> _Aim_: It is required that all of the data be written out exactly.

(Scenes as source code)

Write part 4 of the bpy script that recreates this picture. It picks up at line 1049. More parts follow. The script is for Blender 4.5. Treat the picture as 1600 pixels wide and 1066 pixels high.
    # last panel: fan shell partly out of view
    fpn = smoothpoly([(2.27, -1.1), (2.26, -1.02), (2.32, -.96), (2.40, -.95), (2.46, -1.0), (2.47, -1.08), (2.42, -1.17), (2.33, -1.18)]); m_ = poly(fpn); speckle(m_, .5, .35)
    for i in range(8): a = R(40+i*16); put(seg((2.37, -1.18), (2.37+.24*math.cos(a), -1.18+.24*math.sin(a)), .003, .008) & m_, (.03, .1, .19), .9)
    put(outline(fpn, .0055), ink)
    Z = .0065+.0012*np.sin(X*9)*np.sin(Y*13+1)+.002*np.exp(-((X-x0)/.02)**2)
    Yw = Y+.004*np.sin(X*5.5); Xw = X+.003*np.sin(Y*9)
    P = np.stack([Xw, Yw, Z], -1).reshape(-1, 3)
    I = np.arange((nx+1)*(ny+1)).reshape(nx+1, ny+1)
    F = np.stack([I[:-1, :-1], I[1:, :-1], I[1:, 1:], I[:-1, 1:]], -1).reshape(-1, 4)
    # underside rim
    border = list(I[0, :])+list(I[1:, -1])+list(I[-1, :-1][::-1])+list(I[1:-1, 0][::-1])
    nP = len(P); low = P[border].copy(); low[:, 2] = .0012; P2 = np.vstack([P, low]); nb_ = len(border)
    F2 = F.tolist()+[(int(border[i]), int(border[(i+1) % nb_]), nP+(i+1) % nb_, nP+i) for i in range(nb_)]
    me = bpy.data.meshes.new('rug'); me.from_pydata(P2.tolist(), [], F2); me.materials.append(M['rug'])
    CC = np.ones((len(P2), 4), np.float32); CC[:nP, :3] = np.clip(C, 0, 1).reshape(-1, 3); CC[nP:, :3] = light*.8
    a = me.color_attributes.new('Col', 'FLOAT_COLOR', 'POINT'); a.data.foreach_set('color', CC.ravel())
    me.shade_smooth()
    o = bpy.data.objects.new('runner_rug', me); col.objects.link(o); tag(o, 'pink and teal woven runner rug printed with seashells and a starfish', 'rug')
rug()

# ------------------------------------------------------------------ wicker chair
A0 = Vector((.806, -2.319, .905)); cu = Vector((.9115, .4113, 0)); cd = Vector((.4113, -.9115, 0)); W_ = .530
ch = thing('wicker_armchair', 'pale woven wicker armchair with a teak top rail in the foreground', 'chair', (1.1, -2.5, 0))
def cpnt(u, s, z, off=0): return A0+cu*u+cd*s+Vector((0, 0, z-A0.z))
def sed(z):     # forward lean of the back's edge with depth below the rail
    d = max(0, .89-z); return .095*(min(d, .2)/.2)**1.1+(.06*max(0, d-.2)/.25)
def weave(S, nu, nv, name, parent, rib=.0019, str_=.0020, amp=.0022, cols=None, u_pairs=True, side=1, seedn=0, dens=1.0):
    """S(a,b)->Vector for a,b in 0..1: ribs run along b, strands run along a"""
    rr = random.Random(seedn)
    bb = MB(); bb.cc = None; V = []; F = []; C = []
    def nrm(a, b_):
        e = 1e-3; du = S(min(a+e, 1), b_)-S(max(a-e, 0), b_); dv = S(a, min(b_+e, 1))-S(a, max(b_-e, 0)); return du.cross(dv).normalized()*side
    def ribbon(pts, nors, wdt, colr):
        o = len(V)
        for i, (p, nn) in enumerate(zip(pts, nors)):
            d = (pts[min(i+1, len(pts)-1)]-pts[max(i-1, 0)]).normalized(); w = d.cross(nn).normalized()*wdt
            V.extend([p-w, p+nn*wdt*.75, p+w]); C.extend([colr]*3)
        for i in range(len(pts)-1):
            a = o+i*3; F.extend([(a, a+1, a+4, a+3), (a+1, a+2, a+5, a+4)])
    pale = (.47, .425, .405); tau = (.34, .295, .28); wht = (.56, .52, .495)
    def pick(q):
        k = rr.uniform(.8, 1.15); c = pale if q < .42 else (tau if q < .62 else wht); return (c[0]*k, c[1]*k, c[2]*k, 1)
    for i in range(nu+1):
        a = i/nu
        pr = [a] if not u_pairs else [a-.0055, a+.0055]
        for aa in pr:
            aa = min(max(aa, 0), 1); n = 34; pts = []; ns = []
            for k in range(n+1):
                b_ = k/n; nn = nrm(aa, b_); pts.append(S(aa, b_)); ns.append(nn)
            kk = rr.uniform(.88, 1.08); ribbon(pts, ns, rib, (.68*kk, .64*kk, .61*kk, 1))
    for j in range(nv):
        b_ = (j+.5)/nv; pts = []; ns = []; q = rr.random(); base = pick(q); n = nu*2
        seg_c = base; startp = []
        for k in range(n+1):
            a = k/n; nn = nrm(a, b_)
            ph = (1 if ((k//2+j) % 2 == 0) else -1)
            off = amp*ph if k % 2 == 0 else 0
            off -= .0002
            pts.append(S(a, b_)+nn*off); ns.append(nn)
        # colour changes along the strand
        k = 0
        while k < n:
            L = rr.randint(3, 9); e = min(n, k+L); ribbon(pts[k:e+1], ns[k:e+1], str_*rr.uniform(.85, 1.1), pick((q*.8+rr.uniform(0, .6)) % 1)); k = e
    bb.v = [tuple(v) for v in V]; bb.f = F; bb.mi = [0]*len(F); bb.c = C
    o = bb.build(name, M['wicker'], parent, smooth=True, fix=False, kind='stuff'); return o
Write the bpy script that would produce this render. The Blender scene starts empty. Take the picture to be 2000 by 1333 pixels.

> _Solved problem_:
Write part 4 of the bpy script that recreates this picture. It picks up at line 1049. More parts follow. The script is for Blender 4.5. Treat the picture as 1600 pixels wide and 1066 pixels high.
    # last panel: fan shell partly out of view
    fpn = smoothpoly([(2.27, -1.1), (2.26, -1.02), (2.32, -.96), (2.40, -.95), (2.46, -1.0), (2.47, -1.08), (2.42, -1.17), (2.33, -1.18)]); m_ = poly(fpn); speckle(m_, .5, .35)
    for i in range(8): a = R(40+i*16); put(seg((2.37, -1.18), (2.37+.24*math.cos(a), -1.18+.24*math.sin(a)), .003, .008) & m_, (.03, .1, .19), .9)
    put(outline(fpn, .0055), ink)
    Z = .0065+.0012*np.sin(X*9)*np.sin(Y*13+1)+.002*np.exp(-((X-x0)/.02)**2)
    Yw = Y+.004*np.sin(X*5.5); Xw = X+.003*np.sin(Y*9)
    P = np.stack([Xw, Yw, Z], -1).reshape(-1, 3)
    I = np.arange((nx+1)*(ny+1)).reshape(nx+1, ny+1)
    F = np.stack([I[:-1, :-1], I[1:, :-1], I[1:, 1:], I[:-1, 1:]], -1).reshape(-1, 4)
    # underside rim
    border = list(I[0, :])+list(I[1:, -1])+list(I[-1, :-1][::-1])+list(I[1:-1, 0][::-1])
    nP = len(P); low = P[border].copy(); low[:, 2] = .0012; P2 = np.vstack([P, low]); nb_ = len(border)
    F2 = F.tolist()+[(int(border[i]), int(border[(i+1) % nb_]), nP+(i+1) % nb_, nP+i) for i in range(nb_)]
    me = bpy.data.meshes.new('rug'); me.from_pydata(P2.tolist(), [], F2); me.materials.append(M['rug'])
    CC = np.ones((len(P2), 4), np.float32); CC[:nP, :3] = np.clip(C, 0, 1).reshape(-1, 3); CC[nP:, :3] = light*.8
    a = me.color_attributes.new('Col', 'FLOAT_COLOR', 'POINT'); a.data.foreach_set('color', CC.ravel())
    me.shade_smooth()
    o = bpy.data.objects.new('runner_rug', me); col.objects.link(o); tag(o, 'pink and teal woven runner rug printed with seashells and a starfish', 'rug')
rug()

# ------------------------------------------------------------------ wicker chair
A0 = Vector((.806, -2.319, .905)); cu = Vector((.9115, .4113, 0)); cd = Vector((.4113, -.9115, 0)); W_ = .530
ch = thing('wicker_armchair', 'pale woven wicker armchair with a teak top rail in the foreground', 'chair', (1.1, -2.5, 0))
def cpnt(u, s, z, off=0): return A0+cu*u+cd*s+Vector((0, 0, z-A0.z))
def sed(z):     # forward lean of the back's edge with depth below the rail
    d = max(0, .89-z); return .095*(min(d, .2)/.2)**1.1+(.06*max(0, d-.2)/.25)
def weave(S, nu, nv, name, parent, rib=.0019, str_=.0020, amp=.0022, cols=None, u_pairs=True, side=1, seedn=0, dens=1.0):
    """S(a,b)->Vector for a,b in 0..1: ribs run along b, strands run along a"""
    rr = random.Random(seedn)
    bb = MB(); bb.cc = None; V = []; F = []; C = []
    def nrm(a, b_):
        e = 1e-3; du = S(min(a+e, 1), b_)-S(max(a-e, 0), b_); dv = S(a, min(b_+e, 1))-S(a, max(b_-e, 0)); return du.cross(dv).normalized()*side
    def ribbon(pts, nors, wdt, colr):
        o = len(V)
        for i, (p, nn) in enumerate(zip(pts, nors)):
            d = (pts[min(i+1, len(pts)-1)]-pts[max(i-1, 0)]).normalized(); w = d.cross(nn).normalized()*wdt
            V.extend([p-w, p+nn*wdt*.75, p+w]); C.extend([colr]*3)
        for i in range(len(pts)-1):
            a = o+i*3; F.extend([(a, a+1, a+4, a+3), (a+1, a+2, a+5, a+4)])
    pale = (.47, .425, .405); tau = (.34, .295, .28); wht = (.56, .52, .495)
    def pick(q):
        k = rr.uniform(.8, 1.15); c = pale if q < .42 else (tau if q < .62 else wht); return (c[0]*k, c[1]*k, c[2]*k, 1)
    for i in range(nu+1):
        a = i/nu
        pr = [a] if not u_pairs else [a-.0055, a+.0055]
        for aa in pr:
            aa = min(max(aa, 0), 1); n = 34; pts = []; ns = []
            for k in range(n+1):
                b_ = k/n; nn = nrm(aa, b_); pts.append(S(aa, b_)); ns.append(nn)
            kk = rr.uniform(.88, 1.08); ribbon(pts, ns, rib, (.68*kk, .64*kk, .61*kk, 1))
    for j in range(nv):
        b_ = (j+.5)/nv; pts = []; ns = []; q = rr.random(); base = pick(q); n = nu*2
        seg_c = base; startp = []
        for k in range(n+1):
            a = k/n; nn = nrm(a, b_)
            ph = (1 if ((k//2+j) % 2 == 0) else -1)
            off = amp*ph if k % 2 == 0 else 0
            off -= .0002
            pts.append(S(a, b_)+nn*off); ns.append(nn)
        # colour changes along the strand
        k = 0
        while k < n:
            L = rr.randint(3, 9); e = min(n, k+L); ribbon(pts[k:e+1], ns[k:e+1], str_*rr.uniform(.85, 1.1), pick((q*.8+rr.uniform(0, .6)) % 1)); k = e
    bb.v = [tuple(v) for v in V]; bb.f = F; bb.mi = [0]*len(F); bb.c = C
    o = bb.build(name, M['wicker'], parent, smooth=True, fix=False, kind='stuff'); return o
Write the bpy script that would produce this render. The Blender scene starts empty. Take the picture to be 2000 by 1333 pixels.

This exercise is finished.